▸ REQUEST: Return the listing below unchanged, minus its pictures.

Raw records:
________________
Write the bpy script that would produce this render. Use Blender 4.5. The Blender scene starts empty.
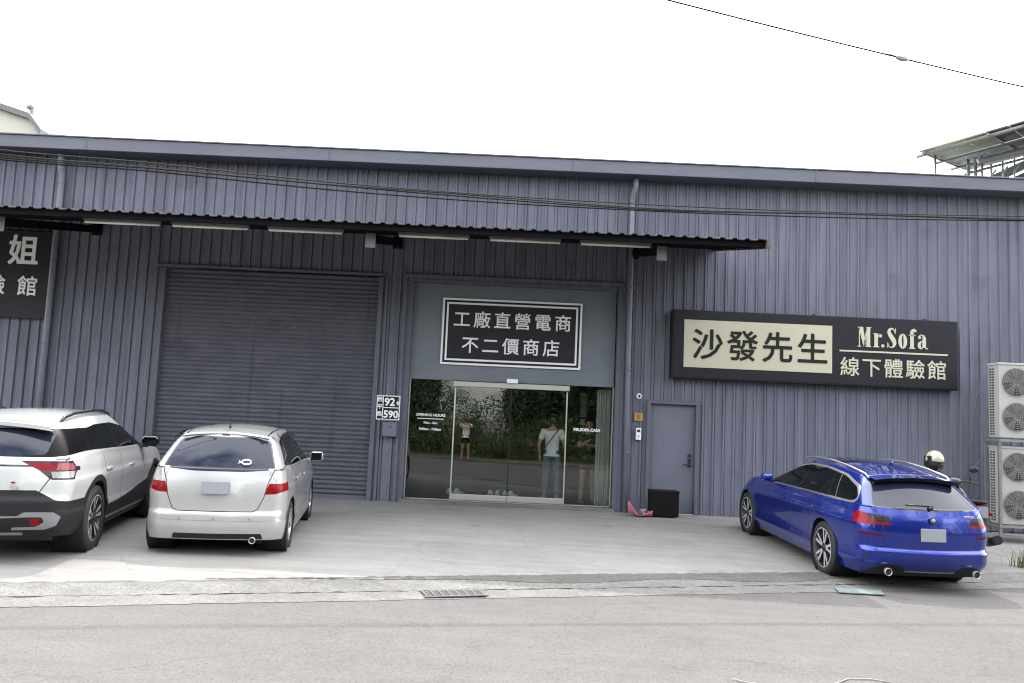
import bpy, bmesh, math, random
import numpy as np
from mathutils import Vector, Matrix
R = math.radians
rnd = random.Random(7)
S = bpy.context.scene
COL = S.collection
# ------------------------------------------------------------------ camera
F_PX, TILT, ROLL, CAM_H = 796.0, R(5.5), R(2.55), 1.75
cd = bpy.data.cameras.new('Camera')
cam = bpy.data.objects.new('Camera', cd)
COL.objects.link(cam)
fw = Vector((0, math.cos(TILT), math.sin(TILT)))
up0 = Vector((0, -math.sin(TILT), math.cos(TILT)))
rt0 = Vector((1, 0, 0))
rt = rt0*math.cos(ROLL) + up0*math.sin(ROLL)
up = -rt0*math.sin(ROLL) + up0*math.cos(ROLL)
M = Matrix((rt, up, -fw)).transposed().to_4x4()
M.translation = (0, 0, CAM_H)
cam.matrix_world = M
cd.sensor_width = 36.0
cd.lens = F_PX/1024*36.0
cd.clip_start = 0.05
cd.clip_end = 2000
S.camera = cam
# ------------------------------------------------------------------ sky and sun
SUN_EL, SUN_AZ = R(54.5), R(4)      # sun behind the building, a touch to the left
w = bpy.data.worlds.new('World'); S.world = w; w.use_nodes = True
nt = w.node_tree; nt.nodes.clear()
def N(t, **k):
    n = nt.nodes.new(t)
    for a, b in k.items(): setattr(n, a, b)
    return n
wo = N('ShaderNodeOutputWorld'); bg = N('ShaderNodeBackground'); sky = N('ShaderNodeTexSky')
sky.sky_type = 'NISHITA'; sky.sun_disc = False; sky.sun_elevation = SUN_EL
sky.sun_rotation = -SUN_AZ; sky.air_density = 1.4; sky.dust_density = 3.5; sky.ozone_density = 1.0
tc = N('ShaderNodeTexCoord'); mp = N('ShaderNodeMapping'); mp.inputs['Scale'].default_value = (1, 1, 2.2)
ns = N('ShaderNodeTexNoise'); ns.inputs['Scale'].default_value = 2.6; ns.inputs['Detail'].default_value = 7
ns.inputs['Roughness'].default_value = 0.58
sx = N('ShaderNodeSeparateXYZ')
fr = N('ShaderNodeMapRange'); fr.inputs['From Min'].default_value = -0.5; fr.inputs['From Max'].default_value = 0.35
fr.inputs['To Min'].default_value = 0.0; fr.inputs['To Max'].default_value = 0.62
ad = N('ShaderNodeMath', operation='ADD'); mr = N('ShaderNodeMapRange')
mr.inputs['From Min'].default_value = 0.40; mr.inputs['From Max'].default_value = 0.64
mx = N('ShaderNodeMix', data_type='RGBA'); mx.inputs[7].default_value = (18.5, 18.5, 18.8, 1)
L = nt.links.new
L(tc.outputs['Generated'], mp.inputs[0]); L(mp.outputs[0], ns.inputs['Vector'])
L(tc.outputs['Generated'], sx.inputs[0]); L(sx.outputs['Y'], fr.inputs['Value'])
L(ns.outputs['Fac'], ad.inputs[0]); L(fr.outputs[0], ad.inputs[1]); L(ad.outputs[0], mr.inputs['Value'])
L(mr.outputs[0], mx.inputs[0]); L(sky.outputs[0], mx.inputs[6]); L(mx.outputs[2], bg.inputs['Color'])
bg.inputs['Strength'].default_value = 0.15
L(bg.outputs[0], wo.inputs[0])
sd = bpy.data.lights.new('Sun', 'SUN'); sd.energy = 2.0; sd.angle = R(0.6); sd.color = (1, 0.95, 0.87)
sun = bpy.data.objects.new('Sun', sd); COL.objects.link(sun)
sv = Vector((-math.sin(SUN_AZ)*math.cos(SUN_EL), math.cos(SUN_AZ)*math.cos(SUN_EL), math.sin(SUN_EL)))
sun.rotation_euler = sv.to_track_quat('Z', 'Y').to_euler(); sun.location = (0, 40, 40)
S.view_settings.view_transform = 'Standard'; S.view_settings.look = 'None'
S.view_settings.exposure = 1.05; S.view_settings.gamma = 1.0; S.view_settings.use_curve_mapping = False
S.render.engine = 'CYCLES'
S.cycles.use_denoising = True; S.cycles.filter_width = 1.15
S.cycles.max_bounces = 8; S.cycles.diffuse_bounces = 1; S.cycles.transparent_max_bounces = 12; S.cycles.sample_clamp_indirect = 8
S.cycles.caustics_reflective = False; S.cycles.caustics_refractive = False
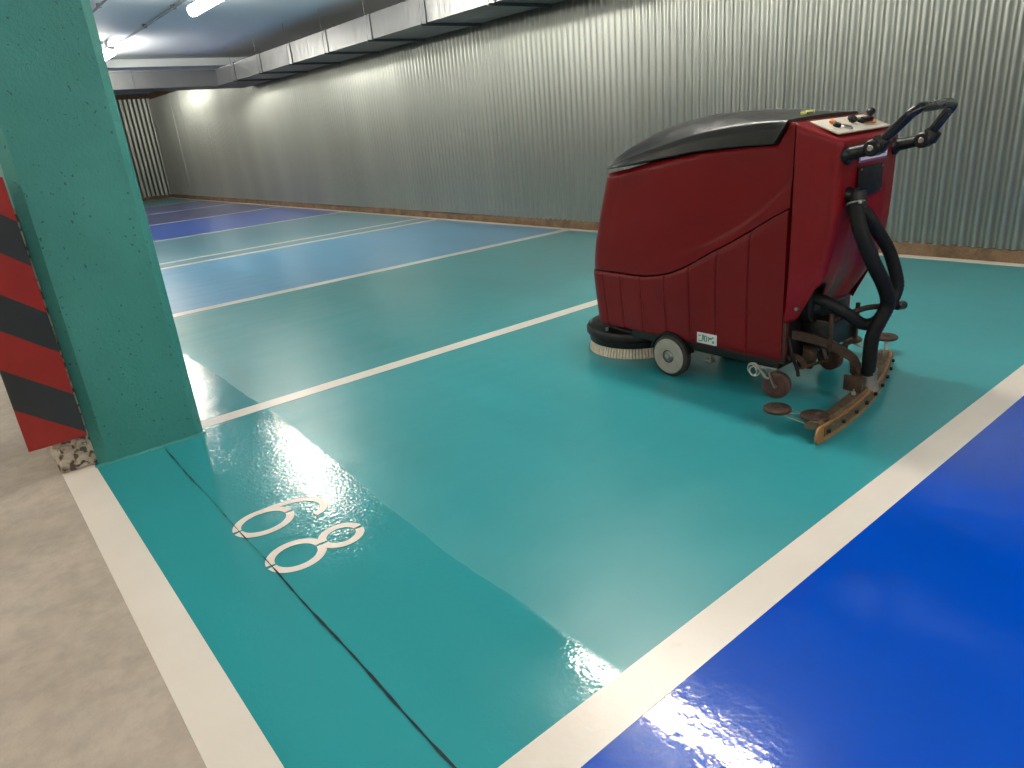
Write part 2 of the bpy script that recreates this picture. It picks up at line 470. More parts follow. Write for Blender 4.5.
________________
▸ SOLUTION TO THE EXERCISE:
Write the bpy script that would produce this render. Use Blender 4.5. The Blender scene starts empty.
import bpy, bmesh, math, random
import numpy as np
from mathutils import Vector, Matrix
R = math.radians
rnd = random.Random(7)
S = bpy.context.scene
COL = S.collection
# ------------------------------------------------------------------ camera
F_PX, TILT, ROLL, CAM_H = 796.0, R(5.5), R(2.55), 1.75
cd = bpy.data.cameras.new('Camera')
cam = bpy.data.objects.new('Camera', cd)
COL.objects.link(cam)
fw = Vector((0, math.cos(TILT), math.sin(TILT)))
up0 = Vector((0, -math.sin(TILT), math.cos(TILT)))
rt0 = Vector((1, 0, 0))
rt = rt0*math.cos(ROLL) + up0*math.sin(ROLL)
up = -rt0*math.sin(ROLL) + up0*math.cos(ROLL)
M = Matrix((rt, up, -fw)).transposed().to_4x4()
M.translation = (0, 0, CAM_H)
cam.matrix_world = M
cd.sensor_width = 36.0
cd.lens = F_PX/1024*36.0
cd.clip_start = 0.05
cd.clip_end = 2000
S.camera = cam
# ------------------------------------------------------------------ sky and sun
SUN_EL, SUN_AZ = R(54.5), R(4)      # sun behind the building, a touch to the left
w = bpy.data.worlds.new('World'); S.world = w; w.use_nodes = True
nt = w.node_tree; nt.nodes.clear()
def N(t, **k):
    n = nt.nodes.new(t)
    for a, b in k.items(): setattr(n, a, b)
    return n
wo = N('ShaderNodeOutputWorld'); bg = N('ShaderNodeBackground'); sky = N('ShaderNodeTexSky')
sky.sky_type = 'NISHITA'; sky.sun_disc = False; sky.sun_elevation = SUN_EL
sky.sun_rotation = -SUN_AZ; sky.air_density = 1.4; sky.dust_density = 3.5; sky.ozone_density = 1.0
tc = N('ShaderNodeTexCoord'); mp = N('ShaderNodeMapping'); mp.inputs['Scale'].default_value = (1, 1, 2.2)
ns = N('ShaderNodeTexNoise'); ns.inputs['Scale'].default_value = 2.6; ns.inputs['Detail'].default_value = 7
ns.inputs['Roughness'].default_value = 0.58
sx = N('ShaderNodeSeparateXYZ')
fr = N('ShaderNodeMapRange'); fr.inputs['From Min'].default_value = -0.5; fr.inputs['From Max'].default_value = 0.35
fr.inputs['To Min'].default_value = 0.0; fr.inputs['To Max'].default_value = 0.62
ad = N('ShaderNodeMath', operation='ADD'); mr = N('ShaderNodeMapRange')
mr.inputs['From Min'].default_value = 0.40; mr.inputs['From Max'].default_value = 0.64
mx = N('ShaderNodeMix', data_type='RGBA'); mx.inputs[7].default_value = (18.5, 18.5, 18.8, 1)
L = nt.links.new
L(tc.outputs['Generated'], mp.inputs[0]); L(mp.outputs[0], ns.inputs['Vector'])
L(tc.outputs['Generated'], sx.inputs[0]); L(sx.outputs['Y'], fr.inputs['Value'])
L(ns.outputs['Fac'], ad.inputs[0]); L(fr.outputs[0], ad.inputs[1]); L(ad.outputs[0], mr.inputs['Value'])
L(mr.outputs[0], mx.inputs[0]); L(sky.outputs[0], mx.inputs[6]); L(mx.outputs[2], bg.inputs['Color'])
bg.inputs['Strength'].default_value = 0.15
L(bg.outputs[0], wo.inputs[0])
sd = bpy.data.lights.new('Sun', 'SUN'); sd.energy = 2.0; sd.angle = R(0.6); sd.color = (1, 0.95, 0.87)
sun = bpy.data.objects.new('Sun', sd); COL.objects.link(sun)
sv = Vector((-math.sin(SUN_AZ)*math.cos(SUN_EL), math.cos(SUN_AZ)*math.cos(SUN_EL), math.sin(SUN_EL)))
sun.rotation_euler = sv.to_track_quat('Z', 'Y').to_euler(); sun.location = (0, 40, 40)
S.view_settings.view_transform = 'Standard'; S.view_settings.look = 'None'
S.view_settings.exposure = 1.05; S.view_settings.gamma = 1.0; S.view_settings.use_curve_mapping = False
S.render.engine = 'CYCLES'
S.cycles.use_denoising = True; S.cycles.filter_width = 1.15
S.cycles.max_bounces = 8; S.cycles.diffuse_bounces = 1; S.cycles.transparent_max_bounces = 12; S.cycles.sample_clamp_indirect = 8
S.cycles.caustics_reflective = False; S.cycles.caustics_refractive = False
Write part 2 of the bpy script that recreates this picture. It picks up at line 470. More parts follow. Write for Blender 4.5.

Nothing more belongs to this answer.